There was a lot of hype on the internet after the novel was published in English this year. Everyone was talking about Olga Tokarczuk, she was on every website and in every news article that I read. She won the Man Book International Prize in 2018 for her novel Flights, translated by Jennifer Croft, and was recently awarded the 2018 Nobel Prize in Literature. A great win, not only for female literature but for translated literature as well. I read a lot of reviews about both Flights and Drive Your Plow Over the Bones of the Dead, and I decided that Drive Your Plow... was more up my street - I love a crime fiction novel, television series, film, you name it! So, it was a fairly easy decision for me.


I found the novel compelling and once I got into it, I had to finish the book and find out who the murderer was.

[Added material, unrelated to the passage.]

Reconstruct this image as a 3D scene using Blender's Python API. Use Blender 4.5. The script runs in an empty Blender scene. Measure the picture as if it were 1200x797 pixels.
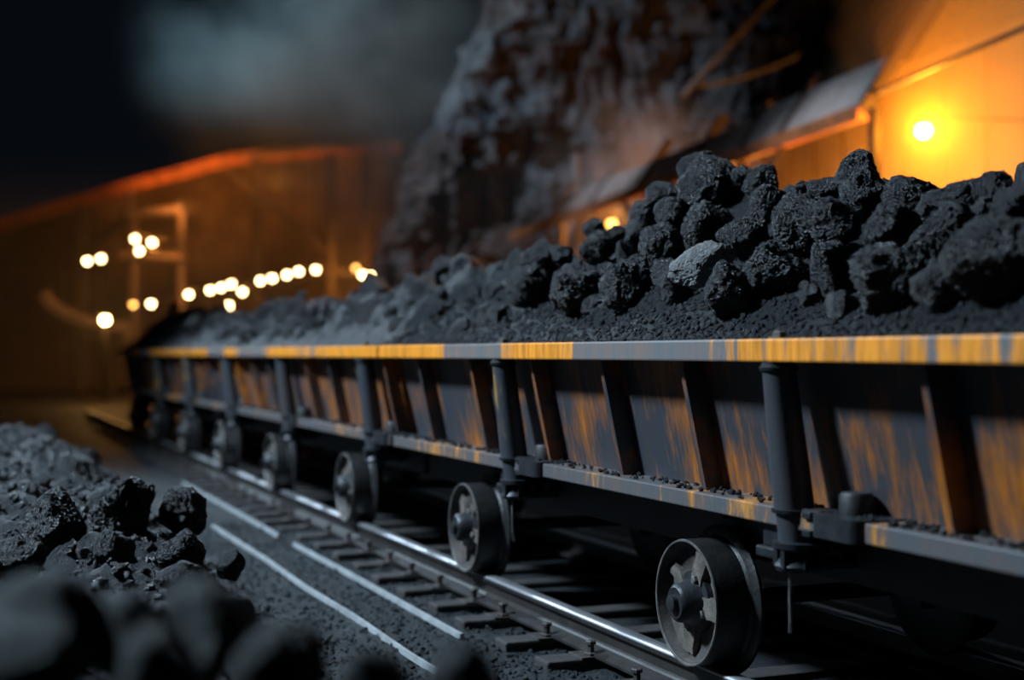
import bpy, bmesh, math, random
import numpy as np
from mathutils import Vector, Matrix, noise

C = bpy.context.scene.collection
SC = bpy.context.scene

# ------------------------------------------------------------------ camera
F = 1650.0
PHI = math.atan(660.0 / F)
SPH, CPH = math.sin(PHI), math.cos(PHI)
FWD = Vector((SPH, CPH, 0)); RGT = Vector((CPH, -SPH, 0)); UP = Vector((0, 0, 1))
CAMZ = 1.40
CAMP = Vector((0, 0, CAMZ))
cd = bpy.data.cameras.new('camera'); cam = bpy.data.objects.new('camera', cd); C.objects.link(cam)
cam.location = CAMP
cam.rotation_euler = (math.pi / 2 + 15.5 / F, 0, -PHI)
cd.sensor_width = 36.0
cd.lens = F / 1200 * 36
cd.clip_start = 0.05; cd.clip_end = 400
cd.dof.use_dof = True
cd.dof.focus_distance = 5.75
cd.dof.aperture_fstop = 0.95
SC.camera = cam

# ------------------------------------------------------------------ world, lights, exposure
SC.view_settings.view_transform = 'Standard'
SC.view_settings.look = 'None'
SC.view_settings.exposure = 0.0
SC.view_settings.gamma = 1.0
SC.view_settings.use_curve_mapping = False
SC.cycles.max_bounces = 6
SC.cycles.volume_bounces = 0
SC.cycles.volume_step_rate = 3.0
w = bpy.data.worlds.new('night'); SC.world = w; w.use_nodes = True
w.node_tree.nodes['Background'].inputs[0].default_value = (0.35, 0.55, 0.9, 1)
w.node_tree.nodes['Background'].inputs[1].default_value = 0.005


def P(px, py, z):
    """a point of the yard seen at picture position (px, py), z metres ahead"""
    return CAMP + FWD * z + RGT * ((px - 600) / F * z) + UP * ((414 - py) / F * z)


def on_lat(px, py, a):
    z = F * a / (CPH * (px + 60))
    return P(px, py, z), z


def proj(p):
    d = p - CAMP
    z = d.dot(FWD)
    return 600 + F * d.dot(RGT) / z, 414 - F * d.z / z, z


def spot(name, loc, target, power, color, angle, radius, blend=0.5):
    l = bpy.data.lights.new(name, 'SPOT'); l.energy = power; l.color = color
    l.spot_size = math.radians(angle); l.spot_blend = blend; l.shadow_soft_size = radius
    o = bpy.data.objects.new(name, l); C.objects.link(o)
    o.location = loc
    o.rotation_euler = (Vector(target) - Vector(loc)).to_track_quat('-Z', 'Y').to_euler()
    return o


def point(name, loc, power, color, radius=0.1):
    l = bpy.data.lights.new(name, 'POINT'); l.energy = power; l.color = color; l.shadow_soft_size = radius
    o = bpy.data.objects.new(name, l); C.objects.link(o); o.location = loc
    return o


COOL = (0.64, 0.83, 1.0)
# unseen spots added outside the frame: a cool key and fills for single things
spot('cool_key_spot', (-8.0, 10.5, 11.6), (2.0, 9.5, 0.9), 21500, COOL, 84, 1.0, 0.9)  # unseen key added for the main cool light
spot('heap_fill_spot', (-4.0, 5.5, 5.0), (-0.1, 2.3, 0.9), 700, (0.5, 0.85, 1.0), 30, 0.3, 0.9)  # added teal fill for the blurred lumps near the camera
spot('roof_sheet_fill_spot', P(700, -1100, 10), P(912, 125, 19.5), 6000, (0.95, 0.93, 1.0), 13, 0.3, 0.9)  # added spot that brightens the grey roof sheets
spot('steam_fill_spot', P(450, -800, 24), P(750, 190, 31), 9000, (0.95, 0.92, 1.0), 22, 0.3, 1.0)  # added spot, only there to make the steam show
spot('rail_glint_spot', (-0.5, 36.0, 14.0), (2.8, 7.0, 0.2), 8500, COOL, 26, 0.5, 0.8)  # added spot that draws the bright line on the rail head
spot('cliff_fill_spot', P(-200, -420, 25), P(590, 170, 41), 10500, COOL, 38, 0.3, 0.9)  # added spot that lights the cliff face
spot('mist_fill_spot', P(-300, 110, 44), P(340, 40, 44), 20000, (0.55, 0.85, 1.0), 24, 0.4, 1.0)  # added side spot that lights the mist
AMBER = (1.0, 0.42, 0.07)

# ------------------------------------------------------------------ materials
def mat(name):
    m = bpy.data.materials.new(name); m.use_nodes = True
    nt = m.node_tree
    return m, nt, nt.nodes['Principled BSDF']


def nd(nt, typ, **kw):
    n = nt.nodes.new(typ)
    for k, v in kw.items():
        if k.startswith('i_'):
            n.inputs[k[2:].replace('_', ' ')].default_value = v
        else:
            setattr(n, k, v)
    return n


def ramp(nt, src, stops, mode='LINEAR'):
    r = nt.nodes.new('ShaderNodeValToRGB'); r.color_ramp.interpolation = mode
    e = r.color_ramp.elements
    while len(e) < len(stops):
        e.new(0.5)
    for q, (p, c) in zip(e, stops):
        q.position = p
        q.color = c if len(c) == 4 else (*c, 1)
    nt.links.new(src, r.inputs[0])
    return r.outputs[0]


def coords(nt, scale=(1, 1, 1), rand=True):
    tc = nt.nodes.new('ShaderNodeTexCoord')
    mp = nt.nodes.new('ShaderNodeMapping'); mp.inputs['Scale'].default_value = scale
    nt.links.new(tc.outputs['Object'], mp.inputs[0])
    if rand:
        oi = nt.nodes.new('ShaderNodeObjectInfo')
        mm = nd(nt, 'ShaderNodeMath', operation='MULTIPLY'); mm.inputs[1].default_value = 60
        nt.links.new(oi.outputs['Random'], mm.inputs[0])
        cx = nt.nodes.new('ShaderNodeCombineXYZ')
        for i in range(3):
            nt.links.new(mm.outputs[0], cx.inputs[i])
        nt.links.new(cx.outputs[0], mp.inputs['Location'])
    return mp.outputs[0]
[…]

One of the main reasons I liked Drive Your Plow... was the characters. The characters didn't draw me in immediately, but once you got to know more about them and their backgrounds they came alive.


At first, Mrs. Duszejko, the protagonist, was a bit rough around the edges but I warmed to her quite quickly. She's an older lady who teaches English to the school children and looks after her neighbours' houses and gardens. She’s a sturdy Grandma type who isn't afraid to speak her mind. I was surprised at her deep knowledge of and interest in astrology. It was an aspect of her character that I hadn't expected, especially considering one of her other passions is translating William Blake's poetry. The two aspects of her character juxtapose each other, but they complement each other as well.


I enjoyed the relationships that Mrs. Duszejko has with the two men in her life - Oddball, her neighbour, and Dizzy, a young former pupil who now works at the police station.


Oddball, as his name suggests, is a bit odd and did a good impression of the classic grumpy old man and wasn’t particularly likeable. However, I began to warm to him as Mrs. Duszejko did in the story. I like the easy nature of their friendship - they are content to sit in silence with each other as well as partake in heated discussions together. The friendship has a very real element to it and you can feel it growing as the novel goes on. In Dizzy's case, his relationship with Mrs Duszejko is one of care and nurture, the two care and nurture each other equally and in different ways. She makes him dinner and they discuss their translations of William Blake’s poetry. The dynamic of their relationship stands them on equal ground; neither thinks they are superior to the other.


Mrs. Duszejko and her neighbours live on a plateau in the forest near to the Czech border. Tokarczuk’s vivid descriptions of the plateau and the forest give the whole novel an “other-worldly” feel. From Jannia reading people's star signs to the forest that she lives in, you feel as though you've been transported to a mysterious world where everything looks the same as the real world but there's something you can't quite put your finger on as to what is different.


I had high expectations for this novel after reading so many reviews and it did not disappoint. The world of Mrs. Duszejko, Oddball, and Dizzy is a surreal mixture of fantasy and reality. Through her narrative, Tokarczuk has created a group of eccentric characters caught up in a mystery with a twist that you'll never see coming.